ネットワーク符号化を活用した多地点配信に関する研究では、ネットワーク技術の本質的ブレークスルーである「ネットワーク符号化理論」を応用している。これまでのネットワーク技術ではパケットの流入量と流出量を等しくする必要があり、大容量のデータ転送を行うにはネットワークリソースを十分に整えなければならない。増加するトラフィックに対応するために、通信事業者は大規模な投資を続けるいたちごっこが続いている。
ネットワーク符号化理論は上記課題の脱却を目指したものだ。同理論におけるネットワークでは、複数のパケットを符号化し1つのパケットに作り直す。このとき作り直したパケットには復号情報が含まれており、ネットワークの各ノードに伝送され宛先まで伝わる。パケットの流入量に対してネットワーク内の通信量を削減することができるが、同理論は実用化まで遠い状況で「さまざまな企業が研究しているが実用化には至っていない」(野口氏)という。
同理論をアドホックネットワークに適用した研究では、1対多のマルチキャスト通信の実現を目的としている。マルチキャストのアドホックネットワークを実現する場合、配信経路を特定する計算が困難であるためネットワーク内にデータを氾濫させる手法をとる。しかし、この手法では冗長通信が発生するためトラフィック氾濫問題が生じてしまう。

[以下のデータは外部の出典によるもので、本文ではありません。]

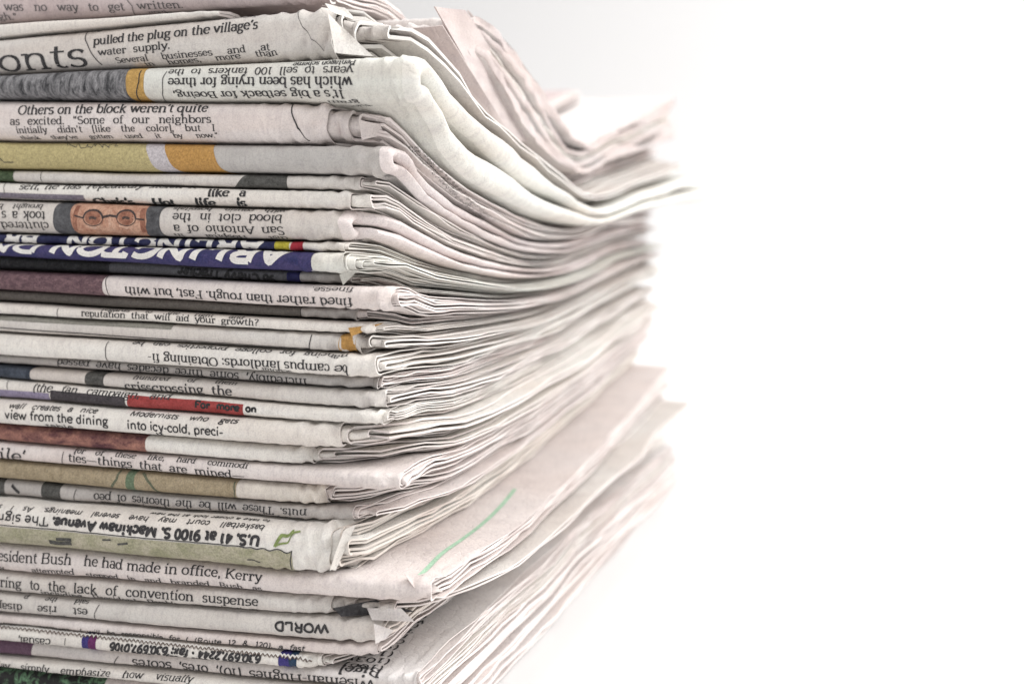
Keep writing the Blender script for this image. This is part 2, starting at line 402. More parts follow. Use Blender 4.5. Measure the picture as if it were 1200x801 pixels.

同研究では、この課題を解決するためネットワーク符号化理論を活用しネットワークに流れる複数のパケットを単一パケットとして符号化、ネットワークのパケットロス低減とトラフィック量削減の両立を実証した。
また、同研究室ではクルマにMANETシステムを実装して移動通信の評価を行った研究も行う。同研究では、V2Xや特定車両の追跡といった応用へのアドホックネットワーク適用可能性を検討する。